# What you need to do:
Below is a set of records; restate each one word for word.

# Input rows:
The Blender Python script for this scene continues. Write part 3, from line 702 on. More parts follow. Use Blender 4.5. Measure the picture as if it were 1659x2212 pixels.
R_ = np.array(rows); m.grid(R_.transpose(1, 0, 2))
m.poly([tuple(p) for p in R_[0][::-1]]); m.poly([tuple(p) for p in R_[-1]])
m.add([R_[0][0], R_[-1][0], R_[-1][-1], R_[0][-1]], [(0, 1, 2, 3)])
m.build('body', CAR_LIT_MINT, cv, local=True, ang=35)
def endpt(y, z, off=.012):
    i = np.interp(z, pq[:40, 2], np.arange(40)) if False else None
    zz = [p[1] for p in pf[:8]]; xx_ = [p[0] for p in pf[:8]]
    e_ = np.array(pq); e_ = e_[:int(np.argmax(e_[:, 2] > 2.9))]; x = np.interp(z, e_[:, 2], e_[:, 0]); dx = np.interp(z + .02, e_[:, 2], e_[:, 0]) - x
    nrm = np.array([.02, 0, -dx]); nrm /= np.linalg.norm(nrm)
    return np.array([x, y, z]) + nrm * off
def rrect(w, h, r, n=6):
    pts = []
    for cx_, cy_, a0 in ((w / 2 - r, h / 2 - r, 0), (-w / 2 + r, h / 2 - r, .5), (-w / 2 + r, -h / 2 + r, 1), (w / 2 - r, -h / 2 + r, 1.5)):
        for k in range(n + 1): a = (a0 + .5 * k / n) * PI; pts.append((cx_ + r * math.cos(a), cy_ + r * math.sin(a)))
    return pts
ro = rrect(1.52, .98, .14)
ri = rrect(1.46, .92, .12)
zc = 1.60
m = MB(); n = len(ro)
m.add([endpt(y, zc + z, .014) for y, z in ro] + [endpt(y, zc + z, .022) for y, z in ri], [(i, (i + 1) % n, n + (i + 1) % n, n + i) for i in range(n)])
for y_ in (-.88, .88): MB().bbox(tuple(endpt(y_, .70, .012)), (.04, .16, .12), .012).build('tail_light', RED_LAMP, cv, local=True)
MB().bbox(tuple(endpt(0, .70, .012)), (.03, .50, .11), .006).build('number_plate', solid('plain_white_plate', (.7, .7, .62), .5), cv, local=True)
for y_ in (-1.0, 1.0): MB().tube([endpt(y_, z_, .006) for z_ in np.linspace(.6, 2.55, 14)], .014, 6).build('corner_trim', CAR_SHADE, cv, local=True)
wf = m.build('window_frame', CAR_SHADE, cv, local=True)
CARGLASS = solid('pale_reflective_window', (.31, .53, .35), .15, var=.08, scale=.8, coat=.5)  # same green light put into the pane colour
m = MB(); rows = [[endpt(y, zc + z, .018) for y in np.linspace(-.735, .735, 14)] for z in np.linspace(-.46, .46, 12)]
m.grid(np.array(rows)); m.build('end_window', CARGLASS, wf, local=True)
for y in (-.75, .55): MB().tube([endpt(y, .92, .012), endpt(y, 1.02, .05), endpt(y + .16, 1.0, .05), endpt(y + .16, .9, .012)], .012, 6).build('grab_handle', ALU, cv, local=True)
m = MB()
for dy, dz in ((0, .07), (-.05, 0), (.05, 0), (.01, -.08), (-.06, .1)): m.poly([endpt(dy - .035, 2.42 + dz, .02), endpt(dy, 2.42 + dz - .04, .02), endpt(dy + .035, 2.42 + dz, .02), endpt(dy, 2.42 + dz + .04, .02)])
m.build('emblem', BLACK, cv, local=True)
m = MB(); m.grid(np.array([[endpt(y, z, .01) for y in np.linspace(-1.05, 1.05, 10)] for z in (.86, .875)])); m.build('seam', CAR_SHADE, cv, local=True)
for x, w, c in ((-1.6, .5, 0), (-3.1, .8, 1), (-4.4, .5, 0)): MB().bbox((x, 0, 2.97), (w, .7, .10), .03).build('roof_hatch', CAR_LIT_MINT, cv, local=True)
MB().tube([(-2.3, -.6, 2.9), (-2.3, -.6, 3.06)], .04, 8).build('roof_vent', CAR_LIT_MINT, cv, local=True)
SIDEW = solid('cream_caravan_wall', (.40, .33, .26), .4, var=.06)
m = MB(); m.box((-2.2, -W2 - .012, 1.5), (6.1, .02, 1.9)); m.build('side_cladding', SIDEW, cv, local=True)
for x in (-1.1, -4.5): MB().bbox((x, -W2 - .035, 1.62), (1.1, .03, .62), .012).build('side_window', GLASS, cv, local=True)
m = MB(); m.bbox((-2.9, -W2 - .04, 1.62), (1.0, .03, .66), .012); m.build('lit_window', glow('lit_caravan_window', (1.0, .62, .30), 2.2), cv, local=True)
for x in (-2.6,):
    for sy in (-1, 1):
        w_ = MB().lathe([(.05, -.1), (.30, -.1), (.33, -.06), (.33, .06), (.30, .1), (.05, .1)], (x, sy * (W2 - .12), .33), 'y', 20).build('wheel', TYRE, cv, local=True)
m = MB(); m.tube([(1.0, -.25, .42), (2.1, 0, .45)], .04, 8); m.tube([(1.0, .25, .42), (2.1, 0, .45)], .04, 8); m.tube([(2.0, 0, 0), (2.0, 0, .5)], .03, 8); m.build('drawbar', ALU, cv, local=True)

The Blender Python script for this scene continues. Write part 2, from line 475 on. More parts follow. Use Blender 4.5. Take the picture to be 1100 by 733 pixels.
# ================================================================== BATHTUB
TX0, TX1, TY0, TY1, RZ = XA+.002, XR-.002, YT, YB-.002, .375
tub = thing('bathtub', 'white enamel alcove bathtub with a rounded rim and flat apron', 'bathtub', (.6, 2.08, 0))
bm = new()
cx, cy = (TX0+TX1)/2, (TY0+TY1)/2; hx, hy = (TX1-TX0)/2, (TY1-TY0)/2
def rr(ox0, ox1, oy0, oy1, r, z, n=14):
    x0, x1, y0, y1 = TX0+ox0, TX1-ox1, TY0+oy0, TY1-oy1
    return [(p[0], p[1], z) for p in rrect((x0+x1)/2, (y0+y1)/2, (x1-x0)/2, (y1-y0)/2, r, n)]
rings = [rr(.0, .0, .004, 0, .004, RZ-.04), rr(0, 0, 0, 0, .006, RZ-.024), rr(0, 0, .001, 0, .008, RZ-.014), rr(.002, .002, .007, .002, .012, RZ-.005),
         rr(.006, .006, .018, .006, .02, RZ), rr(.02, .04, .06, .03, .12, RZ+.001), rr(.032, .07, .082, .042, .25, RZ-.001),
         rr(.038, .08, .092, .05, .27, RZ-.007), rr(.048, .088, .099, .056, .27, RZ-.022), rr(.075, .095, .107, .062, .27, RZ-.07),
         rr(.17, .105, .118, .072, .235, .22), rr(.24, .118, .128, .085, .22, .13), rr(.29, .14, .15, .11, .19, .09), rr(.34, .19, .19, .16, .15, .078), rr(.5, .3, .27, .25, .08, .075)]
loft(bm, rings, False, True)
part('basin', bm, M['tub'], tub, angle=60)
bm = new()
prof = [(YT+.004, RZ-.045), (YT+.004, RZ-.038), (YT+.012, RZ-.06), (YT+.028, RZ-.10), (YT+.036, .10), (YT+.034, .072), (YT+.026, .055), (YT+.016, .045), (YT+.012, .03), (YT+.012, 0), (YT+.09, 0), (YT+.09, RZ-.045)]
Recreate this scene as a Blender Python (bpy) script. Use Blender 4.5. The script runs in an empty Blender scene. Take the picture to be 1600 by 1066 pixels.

# Result:
The Blender Python script for this scene continues. Write part 3, from line 702 on. More parts follow. Use Blender 4.5. Measure the picture as if it were 1659x2212 pixels.
R_ = np.array(rows); m.grid(R_.transpose(1, 0, 2))
m.poly([tuple(p) for p in R_[0][::-1]]); m.poly([tuple(p) for p in R_[-1]])
m.add([R_[0][0], R_[-1][0], R_[-1][-1], R_[0][-1]], [(0, 1, 2, 3)])
m.build('body', CAR_LIT_MINT, cv, local=True, ang=35)
def endpt(y, z, off=.012):
    i = np.interp(z, pq[:40, 2], np.arange(40)) if False else None
    zz = [p[1] for p in pf[:8]]; xx_ = [p[0] for p in pf[:8]]
    e_ = np.array(pq); e_ = e_[:int(np.argmax(e_[:, 2] > 2.9))]; x = np.interp(z, e_[:, 2], e_[:, 0]); dx = np.interp(z + .02, e_[:, 2], e_[:, 0]) - x
    nrm = np.array([.02, 0, -dx]); nrm /= np.linalg.norm(nrm)
    return np.array([x, y, z]) + nrm * off
def rrect(w, h, r, n=6):
    pts = []
    for cx_, cy_, a0 in ((w / 2 - r, h / 2 - r, 0), (-w / 2 + r, h / 2 - r, .5), (-w / 2 + r, -h / 2 + r, 1), (w / 2 - r, -h / 2 + r, 1.5)):
        for k in range(n + 1): a = (a0 + .5 * k / n) * PI; pts.append((cx_ + r * math.cos(a), cy_ + r * math.sin(a)))
    return pts
ro = rrect(1.52, .98, .14)
ri = rrect(1.46, .92, .12)
zc = 1.60
m = MB(); n = len(ro)
m.add([endpt(y, zc + z, .014) for y, z in ro] + [endpt(y, zc + z, .022) for y, z in ri], [(i, (i + 1) % n, n + (i + 1) % n, n + i) for i in range(n)])
for y_ in (-.88, .88): MB().bbox(tuple(endpt(y_, .70, .012)), (.04, .16, .12), .012).build('tail_light', RED_LAMP, cv, local=True)
MB().bbox(tuple(endpt(0, .70, .012)), (.03, .50, .11), .006).build('number_plate', solid('plain_white_plate', (.7, .7, .62), .5), cv, local=True)
for y_ in (-1.0, 1.0): MB().tube([endpt(y_, z_, .006) for z_ in np.linspace(.6, 2.55, 14)], .014, 6).build('corner_trim', CAR_SHADE, cv, local=True)
wf = m.build('window_frame', CAR_SHADE, cv, local=True)
CARGLASS = solid('pale_reflective_window', (.31, .53, .35), .15, var=.08, scale=.8, coat=.5)  # same green light put into the pane colour
m = MB(); rows = [[endpt(y, zc + z, .018) for y in np.linspace(-.735, .735, 14)] for z in np.linspace(-.46, .46, 12)]
m.grid(np.array(rows)); m.build('end_window', CARGLASS, wf, local=True)
for y in (-.75, .55): MB().tube([endpt(y, .92, .012), endpt(y, 1.02, .05), endpt(y + .16, 1.0, .05), endpt(y + .16, .9, .012)], .012, 6).build('grab_handle', ALU, cv, local=True)
m = MB()
for dy, dz in ((0, .07), (-.05, 0), (.05, 0), (.01, -.08), (-.06, .1)): m.poly([endpt(dy - .035, 2.42 + dz, .02), endpt(dy, 2.42 + dz - .04, .02), endpt(dy + .035, 2.42 + dz, .02), endpt(dy, 2.42 + dz + .04, .02)])
m.build('emblem', BLACK, cv, local=True)
m = MB(); m.grid(np.array([[endpt(y, z, .01) for y in np.linspace(-1.05, 1.05, 10)] for z in (.86, .875)])); m.build('seam', CAR_SHADE, cv, local=True)
for x, w, c in ((-1.6, .5, 0), (-3.1, .8, 1), (-4.4, .5, 0)): MB().bbox((x, 0, 2.97), (w, .7, .10), .03).build('roof_hatch', CAR_LIT_MINT, cv, local=True)
MB().tube([(-2.3, -.6, 2.9), (-2.3, -.6, 3.06)], .04, 8).build('roof_vent', CAR_LIT_MINT, cv, local=True)
SIDEW = solid('cream_caravan_wall', (.40, .33, .26), .4, var=.06)
m = MB(); m.box((-2.2, -W2 - .012, 1.5), (6.1, .02, 1.9)); m.build('side_cladding', SIDEW, cv, local=True)
for x in (-1.1, -4.5): MB().bbox((x, -W2 - .035, 1.62), (1.1, .03, .62), .012).build('side_window', GLASS, cv, local=True)
m = MB(); m.bbox((-2.9, -W2 - .04, 1.62), (1.0, .03, .66), .012); m.build('lit_window', glow('lit_caravan_window', (1.0, .62, .30), 2.2), cv, local=True)
for x in (-2.6,):
    for sy in (-1, 1):
        w_ = MB().lathe([(.05, -.1), (.30, -.1), (.33, -.06), (.33, .06), (.30, .1), (.05, .1)], (x, sy * (W2 - .12), .33), 'y', 20).build('wheel', TYRE, cv, local=True)
m = MB(); m.tube([(1.0, -.25, .42), (2.1, 0, .45)], .04, 8); m.tube([(1.0, .25, .42), (2.1, 0, .45)], .04, 8); m.tube([(2.0, 0, 0), (2.0, 0, .5)], .03, 8); m.build('drawbar', ALU, cv, local=True)

The Blender Python script for this scene continues. Write part 2, from line 475 on. More parts follow. Use Blender 4.5. Take the picture to be 1100 by 733 pixels.
# ================================================================== BATHTUB
TX0, TX1, TY0, TY1, RZ = XA+.002, XR-.002, YT, YB-.002, .375
tub = thing('bathtub', 'white enamel alcove bathtub with a rounded rim and flat apron', 'bathtub', (.6, 2.08, 0))
bm = new()
cx, cy = (TX0+TX1)/2, (TY0+TY1)/2; hx, hy = (TX1-TX0)/2, (TY1-TY0)/2
def rr(ox0, ox1, oy0, oy1, r, z, n=14):
    x0, x1, y0, y1 = TX0+ox0, TX1-ox1, TY0+oy0, TY1-oy1
    return [(p[0], p[1], z) for p in rrect((x0+x1)/2, (y0+y1)/2, (x1-x0)/2, (y1-y0)/2, r, n)]
rings = [rr(.0, .0, .004, 0, .004, RZ-.04), rr(0, 0, 0, 0, .006, RZ-.024), rr(0, 0, .001, 0, .008, RZ-.014), rr(.002, .002, .007, .002, .012, RZ-.005),
         rr(.006, .006, .018, .006, .02, RZ), rr(.02, .04, .06, .03, .12, RZ+.001), rr(.032, .07, .082, .042, .25, RZ-.001),
         rr(.038, .08, .092, .05, .27, RZ-.007), rr(.048, .088, .099, .056, .27, RZ-.022), rr(.075, .095, .107, .062, .27, RZ-.07),
         rr(.17, .105, .118, .072, .235, .22), rr(.24, .118, .128, .085, .22, .13), rr(.29, .14, .15, .11, .19, .09), rr(.34, .19, .19, .16, .15, .078), rr(.5, .3, .27, .25, .08, .075)]
loft(bm, rings, False, True)
part('basin', bm, M['tub'], tub, angle=60)
bm = new()
prof = [(YT+.004, RZ-.045), (YT+.004, RZ-.038), (YT+.012, RZ-.06), (YT+.028, RZ-.10), (YT+.036, .10), (YT+.034, .072), (YT+.026, .055), (YT+.016, .045), (YT+.012, .03), (YT+.012, 0), (YT+.09, 0), (YT+.09, RZ-.045)]
Recreate this scene as a Blender Python (bpy) script. Use Blender 4.5. The script runs in an empty Blender scene. Take the picture to be 1600 by 1066 pixels.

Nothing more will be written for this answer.